Shopee could invest heavily thanks to the enormous cash flow from its sister company, Garena, and its access to cheap external funding. Unfortunately, both sources dried up by 2022 as Garena faced a massive decline in revenue and profitability in the face of reopening economies, and external funds became scarce and expensive.
Without funding, Shopee had to change its course from growth at all costs to survival. And it had to execute its plan quickly since it was burning vast amounts of cash. For instance, Shopee's EBITDA loss for 2021 was $2.6 billion when Sea had $10.2 billion of cash on its balance sheet.
Fortunately, Shopee's pivot to profitability and self-sufficiency has been quite successful. It reported a positive adjusted EBITDA of $196 million in the fourth quarter of 2022, compared to a loss of $878 million in the year-ago period.
Moreover, the EBITDA turnaround occurred just two quarters after the strategy shift. Shopee continued to deliver positive EBITDA in the following two quarters.
Shopee's three consecutive quarters of positive EBITDA prove two things. One, the management team can execute quickly on new priorities and initiatives. Two, Shopee's e-commerce marketplace business is viable.
But the competition brought it back into the red
The e-commerce industry in Southeast Asia has always been competitive with companies like Lazada, Tokopedia, and Shein trying to grow their market share at the expense of Shopee. Lately, the competitive landscape has intensified further as massive and well-funded players like TikTok and Temu entered the scene.
In particular, the growth in livestreaming e-commerce, led mainly by TikTok, has become a massive threat to incumbents like Shopee and Lazada.
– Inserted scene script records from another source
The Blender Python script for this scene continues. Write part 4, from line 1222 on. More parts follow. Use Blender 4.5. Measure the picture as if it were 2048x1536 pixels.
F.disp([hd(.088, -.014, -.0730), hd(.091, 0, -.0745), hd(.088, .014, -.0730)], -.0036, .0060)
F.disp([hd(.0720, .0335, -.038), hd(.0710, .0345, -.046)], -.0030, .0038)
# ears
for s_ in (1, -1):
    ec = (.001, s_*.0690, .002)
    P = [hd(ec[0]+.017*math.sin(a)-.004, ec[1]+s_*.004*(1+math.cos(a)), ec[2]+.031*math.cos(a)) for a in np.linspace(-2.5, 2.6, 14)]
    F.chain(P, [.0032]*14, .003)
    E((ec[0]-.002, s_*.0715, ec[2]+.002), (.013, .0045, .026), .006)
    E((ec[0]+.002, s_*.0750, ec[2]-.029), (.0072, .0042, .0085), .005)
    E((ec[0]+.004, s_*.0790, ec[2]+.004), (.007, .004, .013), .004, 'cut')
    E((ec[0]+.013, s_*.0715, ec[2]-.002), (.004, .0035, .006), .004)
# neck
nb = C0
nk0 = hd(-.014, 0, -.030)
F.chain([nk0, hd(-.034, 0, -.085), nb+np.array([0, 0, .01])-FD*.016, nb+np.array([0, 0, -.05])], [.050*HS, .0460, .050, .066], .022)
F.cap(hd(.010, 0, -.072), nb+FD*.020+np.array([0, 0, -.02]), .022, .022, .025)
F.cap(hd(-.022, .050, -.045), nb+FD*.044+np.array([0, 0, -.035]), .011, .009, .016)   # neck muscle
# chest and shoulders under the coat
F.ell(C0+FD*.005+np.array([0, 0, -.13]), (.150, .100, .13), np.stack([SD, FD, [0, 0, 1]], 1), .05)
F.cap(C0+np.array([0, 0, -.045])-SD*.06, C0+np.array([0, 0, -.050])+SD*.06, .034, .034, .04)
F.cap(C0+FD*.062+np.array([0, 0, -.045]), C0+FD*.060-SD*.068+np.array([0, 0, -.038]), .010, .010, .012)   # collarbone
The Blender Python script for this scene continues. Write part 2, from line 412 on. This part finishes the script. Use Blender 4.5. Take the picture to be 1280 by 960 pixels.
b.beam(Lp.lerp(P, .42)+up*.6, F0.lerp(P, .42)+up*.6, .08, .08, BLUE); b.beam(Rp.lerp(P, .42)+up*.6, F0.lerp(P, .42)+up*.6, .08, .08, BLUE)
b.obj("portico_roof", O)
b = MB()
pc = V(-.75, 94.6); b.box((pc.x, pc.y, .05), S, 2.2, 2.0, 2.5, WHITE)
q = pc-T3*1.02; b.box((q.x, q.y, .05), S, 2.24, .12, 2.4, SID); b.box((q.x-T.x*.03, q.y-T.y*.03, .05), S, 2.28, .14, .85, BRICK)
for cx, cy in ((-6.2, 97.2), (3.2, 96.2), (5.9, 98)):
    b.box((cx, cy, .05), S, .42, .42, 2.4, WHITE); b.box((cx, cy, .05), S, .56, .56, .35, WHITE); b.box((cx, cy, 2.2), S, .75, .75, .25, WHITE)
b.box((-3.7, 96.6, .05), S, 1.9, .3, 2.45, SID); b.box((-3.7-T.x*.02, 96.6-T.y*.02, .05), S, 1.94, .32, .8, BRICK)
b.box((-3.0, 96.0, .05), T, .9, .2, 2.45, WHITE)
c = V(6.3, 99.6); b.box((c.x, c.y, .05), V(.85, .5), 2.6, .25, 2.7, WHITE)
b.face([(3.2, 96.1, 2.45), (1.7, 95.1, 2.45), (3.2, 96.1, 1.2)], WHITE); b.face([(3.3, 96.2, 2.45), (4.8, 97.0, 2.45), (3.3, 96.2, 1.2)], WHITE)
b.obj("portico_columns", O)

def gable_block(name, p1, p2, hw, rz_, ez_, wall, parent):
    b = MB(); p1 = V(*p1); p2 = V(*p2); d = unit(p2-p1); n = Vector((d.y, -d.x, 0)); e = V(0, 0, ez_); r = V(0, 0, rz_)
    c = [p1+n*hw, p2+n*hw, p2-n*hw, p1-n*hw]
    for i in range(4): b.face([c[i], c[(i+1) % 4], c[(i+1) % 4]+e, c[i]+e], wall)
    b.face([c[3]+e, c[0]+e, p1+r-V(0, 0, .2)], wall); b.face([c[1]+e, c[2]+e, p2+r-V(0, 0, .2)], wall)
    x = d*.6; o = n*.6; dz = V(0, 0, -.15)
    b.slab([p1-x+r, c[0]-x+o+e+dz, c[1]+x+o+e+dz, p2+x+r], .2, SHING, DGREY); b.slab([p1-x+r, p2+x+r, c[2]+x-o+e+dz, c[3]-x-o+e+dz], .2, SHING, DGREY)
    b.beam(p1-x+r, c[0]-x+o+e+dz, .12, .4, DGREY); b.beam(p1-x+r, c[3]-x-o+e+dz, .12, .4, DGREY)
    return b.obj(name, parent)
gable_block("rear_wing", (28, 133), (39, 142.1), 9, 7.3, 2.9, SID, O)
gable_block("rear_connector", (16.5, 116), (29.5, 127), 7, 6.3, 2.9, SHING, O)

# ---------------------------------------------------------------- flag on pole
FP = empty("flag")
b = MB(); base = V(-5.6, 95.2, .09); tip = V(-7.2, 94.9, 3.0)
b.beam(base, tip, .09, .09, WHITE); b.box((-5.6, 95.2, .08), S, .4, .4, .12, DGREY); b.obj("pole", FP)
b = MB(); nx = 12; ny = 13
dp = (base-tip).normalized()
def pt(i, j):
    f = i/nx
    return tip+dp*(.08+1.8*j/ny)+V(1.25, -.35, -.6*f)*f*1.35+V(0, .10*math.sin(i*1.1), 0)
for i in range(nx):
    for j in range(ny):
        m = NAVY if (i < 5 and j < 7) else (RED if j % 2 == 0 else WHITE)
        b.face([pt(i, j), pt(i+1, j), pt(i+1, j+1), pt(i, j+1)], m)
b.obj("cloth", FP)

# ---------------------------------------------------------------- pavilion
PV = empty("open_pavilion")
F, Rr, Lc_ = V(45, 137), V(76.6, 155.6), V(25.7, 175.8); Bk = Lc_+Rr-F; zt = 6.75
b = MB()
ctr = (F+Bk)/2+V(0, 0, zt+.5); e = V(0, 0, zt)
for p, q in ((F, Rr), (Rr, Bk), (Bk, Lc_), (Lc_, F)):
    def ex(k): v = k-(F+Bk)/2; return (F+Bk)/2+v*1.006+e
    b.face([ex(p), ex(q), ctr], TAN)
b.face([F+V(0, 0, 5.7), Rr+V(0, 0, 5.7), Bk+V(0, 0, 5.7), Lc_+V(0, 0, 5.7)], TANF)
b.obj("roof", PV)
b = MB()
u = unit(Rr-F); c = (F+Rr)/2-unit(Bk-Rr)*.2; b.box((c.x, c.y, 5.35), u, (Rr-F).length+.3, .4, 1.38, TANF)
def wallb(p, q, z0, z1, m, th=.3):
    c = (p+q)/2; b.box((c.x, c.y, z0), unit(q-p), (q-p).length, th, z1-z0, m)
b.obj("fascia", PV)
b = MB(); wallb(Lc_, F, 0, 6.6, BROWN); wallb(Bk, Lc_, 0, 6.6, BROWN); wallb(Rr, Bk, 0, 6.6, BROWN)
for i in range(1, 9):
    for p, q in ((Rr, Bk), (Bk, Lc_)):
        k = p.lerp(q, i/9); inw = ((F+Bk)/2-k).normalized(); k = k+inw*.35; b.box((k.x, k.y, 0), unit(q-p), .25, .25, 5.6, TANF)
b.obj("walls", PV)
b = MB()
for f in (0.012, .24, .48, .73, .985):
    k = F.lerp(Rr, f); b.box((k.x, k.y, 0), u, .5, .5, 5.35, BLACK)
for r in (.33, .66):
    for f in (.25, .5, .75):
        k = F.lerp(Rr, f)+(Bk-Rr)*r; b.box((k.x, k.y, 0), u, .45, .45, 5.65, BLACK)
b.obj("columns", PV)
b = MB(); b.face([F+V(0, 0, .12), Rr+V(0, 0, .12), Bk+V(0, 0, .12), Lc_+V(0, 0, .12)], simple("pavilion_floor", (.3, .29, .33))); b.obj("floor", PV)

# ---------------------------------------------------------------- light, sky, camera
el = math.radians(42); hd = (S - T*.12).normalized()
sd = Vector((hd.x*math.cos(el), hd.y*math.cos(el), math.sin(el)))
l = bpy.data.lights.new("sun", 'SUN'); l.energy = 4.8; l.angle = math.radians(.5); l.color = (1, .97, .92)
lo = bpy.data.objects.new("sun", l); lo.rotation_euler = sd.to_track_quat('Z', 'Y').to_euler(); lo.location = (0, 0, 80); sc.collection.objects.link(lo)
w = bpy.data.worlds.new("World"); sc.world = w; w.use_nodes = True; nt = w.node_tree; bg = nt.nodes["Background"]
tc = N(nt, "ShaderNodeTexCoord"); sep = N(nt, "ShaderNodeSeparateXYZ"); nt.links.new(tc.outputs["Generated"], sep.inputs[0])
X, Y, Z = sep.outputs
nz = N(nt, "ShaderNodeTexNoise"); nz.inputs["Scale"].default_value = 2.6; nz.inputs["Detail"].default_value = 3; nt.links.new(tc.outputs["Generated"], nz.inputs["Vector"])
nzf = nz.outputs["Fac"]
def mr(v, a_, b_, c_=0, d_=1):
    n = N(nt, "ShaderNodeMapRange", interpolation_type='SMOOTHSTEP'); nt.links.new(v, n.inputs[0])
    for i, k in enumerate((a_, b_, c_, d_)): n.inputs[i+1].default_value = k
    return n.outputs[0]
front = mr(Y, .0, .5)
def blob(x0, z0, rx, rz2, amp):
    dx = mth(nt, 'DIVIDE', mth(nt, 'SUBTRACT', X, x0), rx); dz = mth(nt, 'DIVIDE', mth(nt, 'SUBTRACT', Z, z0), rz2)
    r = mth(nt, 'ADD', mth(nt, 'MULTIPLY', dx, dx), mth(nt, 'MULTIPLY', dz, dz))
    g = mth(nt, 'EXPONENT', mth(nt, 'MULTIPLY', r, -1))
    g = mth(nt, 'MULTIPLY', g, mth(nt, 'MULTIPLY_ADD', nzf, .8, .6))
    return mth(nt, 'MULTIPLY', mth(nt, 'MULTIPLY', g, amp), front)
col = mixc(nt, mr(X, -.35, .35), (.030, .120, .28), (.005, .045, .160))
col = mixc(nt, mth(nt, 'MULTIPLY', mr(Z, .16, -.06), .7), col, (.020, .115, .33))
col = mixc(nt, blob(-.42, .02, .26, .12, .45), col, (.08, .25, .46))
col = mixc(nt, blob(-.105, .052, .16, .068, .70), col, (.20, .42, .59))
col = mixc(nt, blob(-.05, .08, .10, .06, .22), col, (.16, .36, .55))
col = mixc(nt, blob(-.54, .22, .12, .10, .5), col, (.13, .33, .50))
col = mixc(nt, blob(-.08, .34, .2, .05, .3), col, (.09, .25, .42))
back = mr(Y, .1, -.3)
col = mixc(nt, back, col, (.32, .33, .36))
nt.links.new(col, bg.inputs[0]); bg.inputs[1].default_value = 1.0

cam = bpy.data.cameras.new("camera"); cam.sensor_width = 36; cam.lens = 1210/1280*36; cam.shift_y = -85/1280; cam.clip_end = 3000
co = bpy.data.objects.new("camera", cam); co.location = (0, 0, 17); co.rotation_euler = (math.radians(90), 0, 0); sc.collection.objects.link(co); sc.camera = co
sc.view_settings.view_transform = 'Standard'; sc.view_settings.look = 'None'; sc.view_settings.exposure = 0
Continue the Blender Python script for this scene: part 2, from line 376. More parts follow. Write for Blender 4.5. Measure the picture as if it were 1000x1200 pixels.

According to Momentum Works, TikTok's market share in 2023 could reach 13.2%, tripling its share of 4.4% the previous year. And while Indonesia recently banned TikTok's livestreaming e-commerce business, the tech company will likely reenter the Indonesian market in other forms such as partnerships with existing players.
As the leader in this region, Shopee is not sitting idle. After a few quarters of cost-cutting, the e-commerce company is again investing to grow its market share. For instance, it roughly doubled its sales and marketing expenses from $432 million in the second quarter to $862 million in the third quarter.
The considerable investment resulted in stronger growth. For instance, gross orders were up 13% year over year and 24% quarter over quarter. Similarly, gross merchandise value (GMV) increased 5% and 11%, respectively. The downside was that EBITDA turned negative again, down from $150 million in the second quarter to negative $347 million in the third quarter.
In short, Shopee is investing aggressively to defend its turf against competitors like TikTok. While we cannot predict how the competitive landscape will evolve, we can be sure that it will be costly for Shopee. Worse, this situation could last for a while.
What it means for investors
Shopee's recent financial performance suggests its turnaround remains a work in progress.
While the e-commerce industry prospects remain bright in Southeast Asia and Brazil, Shopee must demonstrate it can sustain its market leadership as competition intensifies. Hence, the next few quarters will be crucial for the company to prove that it can sustain or grow its market share and revenue while keeping its losses in check.
Investors should monitor Shopee's key metrics like GMV, number of orders, revenue, and EBITDA. Ideally, we want to see positive progress on all fronts, or at least respectable growth in GMV and revenue, which is commensurate with the investment size.
Besides, investors should keep an eye on potential red flags like a massive decline in its cash balance or a jump in losses at Sea's group level, a signal that Shopee's elevated spending may not be sustainable.